12 April 2015

Less expensive than the Duke of York

Less expensive than the Duke of York but twice as useful?

Today's New York Times item on the UK Freedom of Information regime, drawing on the 2011 Constitution Unit note, comments
The requests come in to local councils with appalling regularity: “How many residents in Sutton own an ostrich?” “What procedures are in place for a zombie invasion of Cumbria?” “How many people have been banned from Birmingham Library because they smell?”
In Wigan, the council was asked what plans were in place to protect the town from a dragon attack, while Worthing Borough Council had to outline its preparations for an asteroid crash.
Government secrecy has long been a hallmark of Britain, where neither laws nor traditions made it easy to obtain the documents and records that are the underpinnings of any bureaucracy. But a decade ago, the doors were swung wide open to allow the sunshine of public scrutiny into agencies, bureaus and councils, and the result has been both gratifying and slightly alarming.
While Britain’s Freedom of Information law has established itself as a potent tool to scrutinize the work of public authorities and hold those in power accountable, it has also had some expensive consequences — and, in some cases, revealed the absurdity of public whim.

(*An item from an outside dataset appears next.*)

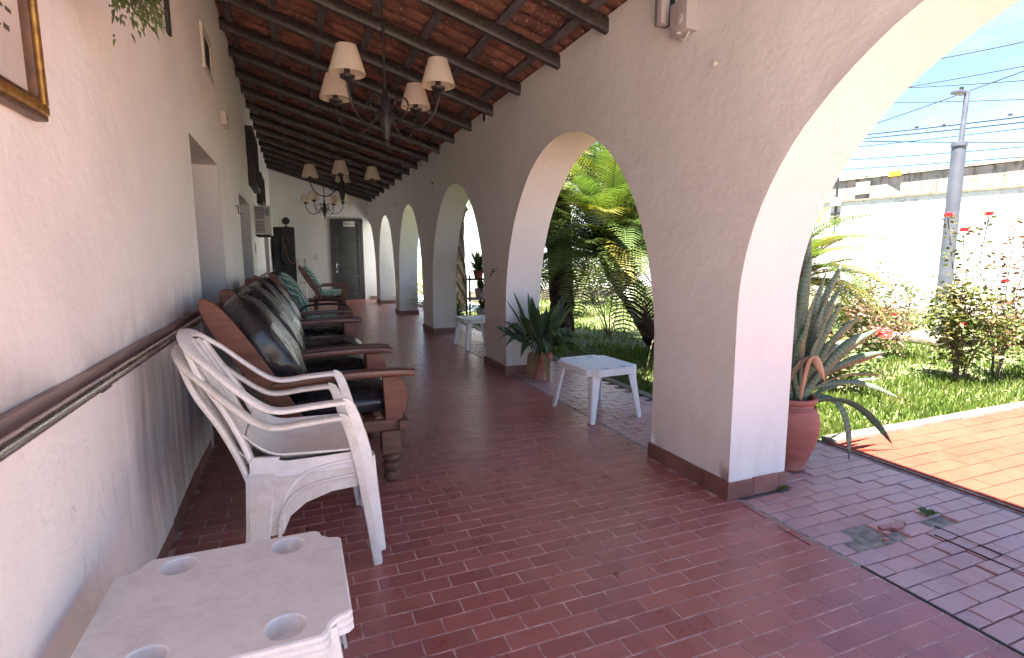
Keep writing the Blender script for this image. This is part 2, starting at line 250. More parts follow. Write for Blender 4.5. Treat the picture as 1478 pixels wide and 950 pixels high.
# ------------------------------------------------------------------ mesh builder
class MB:
    def __init__(s): s.v = []; s.f = []; s.t = []; s.al = {}; s.dr = {}
    def add(s, vs, fs, tint=0.5):
        o = len(s.v); s.v += [tuple(x) for x in vs]; s.f += [tuple(i+o for i in f) for f in fs]; s.t += [tint]*len(vs); return o
    def box(s, lo, hi, tint=0.5, mat=None, ch=0.0):
        x0, y0, z0 = lo; x1, y1, z1 = hi
        if ch <= 0:
            vs = [(x, y, z) for z in (z0, z1) for y in (y0, y1) for x in (x0, x1)]
            fs = [(0, 2, 3, 1), (4, 5, 7, 6), (0, 1, 5, 4), (2, 6, 7, 3), (0, 4, 6, 2), (1, 3, 7, 5)]
        else:
            bm = bmesh.new(); bmesh.ops.create_cube(bm, size=1)
            for v in bm.verts: v.co = ((x0+x1)/2+v.co.x*(x1-x0), (y0+y1)/2+v.co.y*(y1-y0), (z0+z1)/2+v.co.z*(z1-z0))
            bmesh.ops.bevel(bm, geom=bm.edges[:], offset=ch, segments=2, affect='EDGES', profile=0.6)
            bm.verts.index_update(); vs = [v.co.copy() for v in bm.verts]; fs = [[v.index for v in f.verts] for f in bm.faces]; bm.free()
        if mat is not None: vs = [mat @ Vector(v) for v in vs]
        s.add(vs, fs, tint)
    def sweep(s, path, sizes, ref=(0, 0, 1), n=8, pw=1.0, cap=True, tint=0.5, ends=None):
        P = [Vector(p) for p in path]; m = len(P)
        if not isinstance(sizes, list): sizes = [sizes]*m
        sizes = [(x, x) if isinstance(x, (int, float)) else x for x in sizes]
        vs = []; refl = ref if isinstance(ref, list) else [ref]*m
        for i in range(m):
            T = (P[min(i+1, m-1)]-P[max(i-1, 0)]).normalized(); A = Vector(refl[i]); A = A-T*A.dot(T)
            if A.length < 1e-4: A = T.orthogonal()
            A.normalize(); B = T.cross(A)
            for j in range(n):
                an = 2*PI*(j+0.5)/n; c, q = math.cos(an), math.sin(an)
                c = math.copysign(abs(c)**pw, c); q = math.copysign(abs(q)**pw, q)
                vs.append(P[i]+A*(c*sizes[i][0])+B*(q*sizes[i][1]))
        fs = [(i*n+j, i*n+(j+1) % n, (i+1)*n+(j+1) % n, (i+1)*n+j) for i in range(m-1) for j in range(n)]
        if cap: fs += [tuple(range(n))[::-1], tuple((m-1)*n+j for j in range(n))]
        s.add(vs, fs, tint)
    def lathe(s, prof, c=(0, 0, 0), n=24, tint=0.5, cap=True, sq=None):
        vs = []
        for r, z in prof:
            for j in range(n):
                a = 2*PI*j/n; vs.append((c[0]+r*math.cos(a), c[1]+r*math.sin(a), c[2]+z))
        m = len(prof); fs = [(i*n+j, i*n+(j+1) % n, (i+1)*n+(j+1) % n, (i+1)*n+j) for i in range(m-1) for j in range(n)]
        if cap: fs += [tuple(range(n))[::-1], tuple((m-1)*n+j for j in range(n))]
        s.add(vs, fs, tint)
    def prism(s, poly, a0, a1, axis=1, tint=0.5):
        n = len(poly)
        def pt(p, a): return (p[0], a, p[1]) if axis == 1 else ((a, p[0], p[1]) if axis == 0 else (p[0], p[1], a))
        vs = [pt(p, a0) for p in poly]+[pt(p, a1) for p in poly]
        fs = [tuple(range(n)), tuple(range(2*n-1, n-1, -1))]+[(i, i+n, (i+1) % n+n, (i+1) % n) for i in range(n)]
        s.add(vs, fs, tint)
    def pillow(s, c, size, pw=0.45, n=14, wr=0.012, seed=0, mat=None, tint=0.5):
        vs = []; fs = []; idx = {}
        def sp(v, e): return math.copysign(abs(v)**e, v)
        for i in range(n+1):
            ph = -PI/2+PI*i/n
            for j in range(2*n):
                th = 2*PI*j/(2*n)
                x = sp(math.cos(ph), pw)*sp(math.cos(th), pw*0.6); y = sp(math.cos(ph), pw)*sp(math.sin(th), pw*0.6); z = sp(math.sin(ph), 0.8)
                p = Vector((x*size[0]/2, y*size[1]/2, z*size[2]/2*(1-0.25*(x*x+y*y)/2)))
                nn = noise.fractal(p*5+Vector((seed*7.1, 0, 0)), 0.8, 2.0, 4)*wr
                p += p.normalized()*nn; vs.append(p)
        for i in range(n):
            for j in range(2*n):
                fs.append((i*2*n+j, i*2*n+(j+1) % (2*n), (i+1)*2*n+(j+1) % (2*n), (i+1)*2*n+j))
        mt = Matrix.Translation(c) @ (mat or Matrix())
        s.add([mt @ v for v in vs], fs, tint)
    def leaf(s, path, width, ref=(0, 0, 1), fold=0.25, tint=0.5, dry=0.0, thick=0.0):
        P = [Vector(p) for p in path]; m = len(P); vs = []; L_ = 0
        for i in range(m):
            T = (P[min(i+1, m-1)]-P[max(i-1, 0)]).normalized(); A = Vector(ref); A = A-T*A.dot(T)
            if A.length < 1e-3: A = T.orthogonal()
            A.normalize(); B = T.cross(A); w_ = width(i/(m-1))
            vs += [P[i]+B*w_+A*w_*fold, P[i], P[i]-B*w_+A*w_*fold]
        o = s.add(vs, [(i*3+j, i*3+j+1, i*3+j+4, i*3+j+3) for i in range(m-1) for j in (0, 1)], tint)
        for i in range(m):
            for j in range(3): s.al[o+i*3+j] = i/(m-1)*(P[-1]-P[0]).length; s.dr[o+i*3+j] = dry
    def mesh(s, name, sharp=35):
        me = bpy.data.meshes.new(name); me.from_pydata(s.v, [], s.f); me.update()
        a = me.attributes.new('tint', 'FLOAT', 'POINT'); a.data.foreach_set('value', np.array(s.t, dtype=np.float32))
        if s.al:
            for nm, d in (('along', s.al), ('dry', s.dr)):
                a = me.attributes.new(nm, 'FLOAT', 'POINT'); arr = np.zeros(len(s.v), dtype=np.float32)
                for i, q in d.items(): arr[i] = q
                a.data.foreach_set('value', arr)
        if sharp:
            me.polygons.foreach_set('use_smooth', [True]*len(me.polygons)); me.set_sharp_from_angle(angle=math.radians(sharp))
        return me
def fixn(me):
    bm = bmesh.new(); bm.from_mesh(me); bmesh.ops.recalc_face_normals(bm, faces=bm.faces); bm.to_mesh(me); bm.free()
def obj(name, mb, mat, parent=None, sharp=35, **p):
    me = mb if isinstance(mb, bpy.types.Mesh) else mb.mesh(name, sharp)
    if isinstance(mb, MB) and len(me.polygons) < 200000: fixn(me)
    if not me.materials: me.materials.append(M[mat] if isinstance(mat, str) else mat)
    o = bpy.data.objects.new(name, me); COL.objects.link(o); o.parent = parent
    for k, v in p.items(): o[k] = v
    return o
def thing(name, label, cat, loc=(0, 0, 0), rz=0, group=None):
    o = bpy.data.objects.new(name, None); COL.objects.link(o); o.location = loc; o.rotation_euler = (0, 0, rz); o.empty_display_size = 0.1
    o['label'] = label; o['category'] = cat
    if group: o['group'] = group
    return o
def dup(root, loc, rz=None, label=None):
    def cp(o, par):
        c = o.copy(); COL.objects.link(c); c.parent = par
        for ch in [x for x in kids.get(o.name, [])]: cp(ch, c)
        return c
    kids = {}
    for x in list(bpy.data.objects):
        if x.parent: kids.setdefault(x.parent.name, []).append(x)
    r = cp(root, None); r.location = loc
    if rz is not None: r.rotation_euler = (0, 0, rz)
    if label: r['label'] = label
    return r
def part(name, mat, parent, fn, sharp=35, **p):
    b = MB(); fn(b); return obj(name, b, mat, parent, sharp, **p)
def boxm(lo, hi, ch=0.0): 
    b = MB(); b.box(lo, hi, ch=ch); return b
def lerp(a, b, t): return a+(b-a)*t
def smoothpath(pts, n=6):
    P = [Vector(p) for p in pts]; out_ = []
    for i in range(len(P)-1):
        p0 = P[max(i-1, 0)]; p1 = P[i]; p2 = P[i+1]; p3 = P[min(i+2, len(P)-1)]
        for k in range(n):
            t = k/n; out_.append(0.5*((2*p1)+(-p0+p2)*t+(2*p0-5*p1+4*p2-p3)*t*t+(-p0+3*p1-3*p2+p3)*t**3))
    out_.append(P[-1]); return out_

XL, XR, XO, YE = -0.6, 2.08, 2.48, 16.8     # house wall, arcade inner and outer face, end wall
Y0 = -0.5  # gallery cut open behind the camera to let in more light
def zr(x): return 2.82+0.3*(XR-x)           # underside of the rafters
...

The hundreds of thousands of requests that have been received at various levels of government in the last decade have not only been time-consuming for agencies and councils, they have also proved extremely costly.
Such, though, is the side effect of transparency, say the proponents of open government, who also argue that the benefits outweigh the burdens.
“What people often forget is just how much F.O.I. saves money, because it exposes wasteful and extravagant spending,” said Paul Gibbons, a freedom of information campaigner and blogger. “Just one example: a local council in Scotland was spending thousands every year sending a delegation to Japan for a flower festival. Once F.O.I. came into force, they quickly realized they couldn’t justify doing that.”
....
In the decade since its adoption, the Freedom of Information act has been exposing incompetence, inefficiency and even corruption across more than 100,000 public bodies. Financial reports, expenses records, meeting minutes and private email correspondence have all been dragged into the public domain.
According to the Ministry of Justice, more than 400,000 requests have been made under the act since its implementation, and central government bodies are now receiving almost 1,000 requests a week.
A slew of political scandals have come to light under the act. It was Ms. Brooke’s F.O.I. request that ultimately led to the parliamentary expenses scandal in 2009, resulting in the imprisonment of five Labour members of Parliament and two Conservative peers.
More recently, Jeremy Hunt, the current health secretary who formerly was culture secretary, was embroiled in controversy after F.O.I. requests revealed his close relationship with Rupert Murdoch’s media empire during News Corp’s approximately $12 billion bid for the broadcaster BSkyB. And Eric Pickles, the minister for communities and local government, landed in hot water for spending about $110,000 on tea and biscuits in a single year.
....
The expense of freedom of information is impossible to calculate precisely. A 2010 survey of the local authorities by University College London, estimated that responding to F.O.I. requests cost councils about $46 million annually. On the national level, rough estimates can be made using research from Frontier Economics, which calculated an individual F.O.I. request takes an average of 7.5 hours and costs about $430 to process. Between October 2013 and September 2014, central government departments received 48,727 requests, which would put the approximate annual cost of freedom of information at over $20 million.
Still, as advocates point out, that represents about 0.0019 percent of the budget — and $20 million is less than what the British taxpayer has paid for the travel expenses of Prince Andrew, the Duke of York. Also, often it pays for itself, they say, in exposing corruption or unreasonable public spending.
It's also, dare one say it, a reminder of the accountability that we should expect in a liberal democratic state.